The revised guidance states that “the tax advice given by most tax advisers to clients” would not be subject to the regime. Indeed, the Minister for Finance, in announcing the regulations commented that “it is not the intention of the rules to stop tax advisers advising clients in the normal way on their tax affairs and on the use of the various legitimate tax incentives that are provided for in the tax code. The vast majority of tax advisers giving routine day-to-day tax advice to clients have nothing to be concerned about and won't be affected by the disclosure rules.

The Minister for Finance also stated that he was referring the issue of legal professional privilege to the Attorney General for review and consultation. A successful conclusion to this process is critical to ensure that all taxpayers have the same rights, and to ensure that the legislation is not used for an anti-competitive advantage or that it is simply contrary to EU law in this area.

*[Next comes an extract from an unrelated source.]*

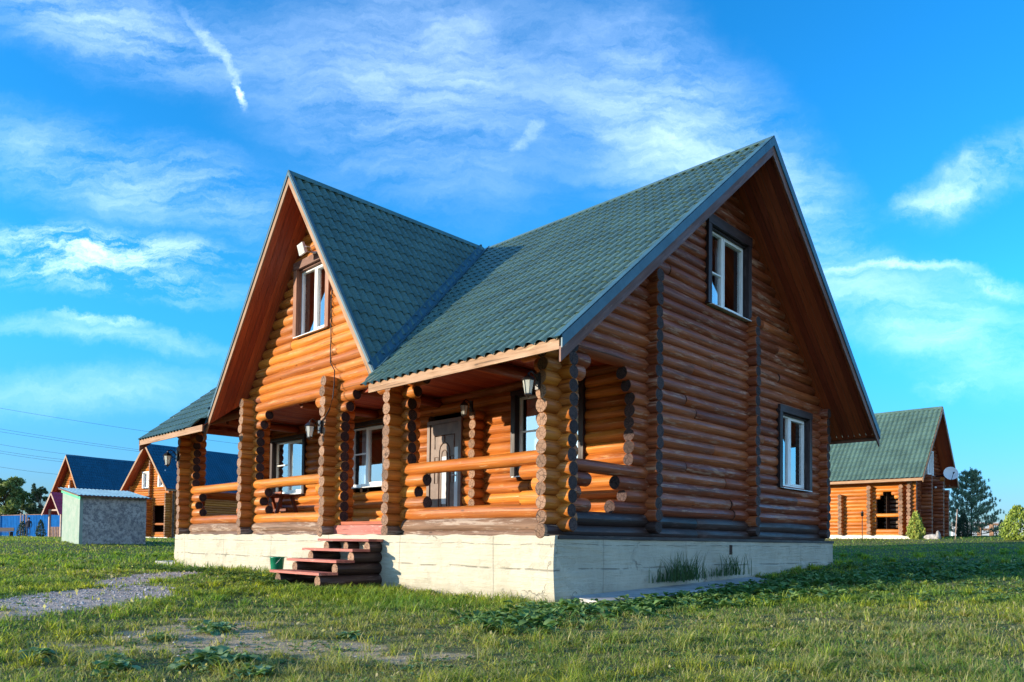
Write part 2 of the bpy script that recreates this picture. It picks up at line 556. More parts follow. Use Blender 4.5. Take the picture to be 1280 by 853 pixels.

Notwithstanding, the assurances referred to above, the possible application of the rules must be considered in relation to all tax-related transactions from now on. Given the government's stated commitment to “tackling aggressive tax avoidance schemes”, it vital that tax professionals act now in relation to their disclosure obligations. Advisers and in-house tax departments were given 3 months in which to fully comprehend the new rules and to finalise their internal mechanisms for determining whether a disclosure needs to be made – the first disclosures must be filed with Revenue by 15 April 2011.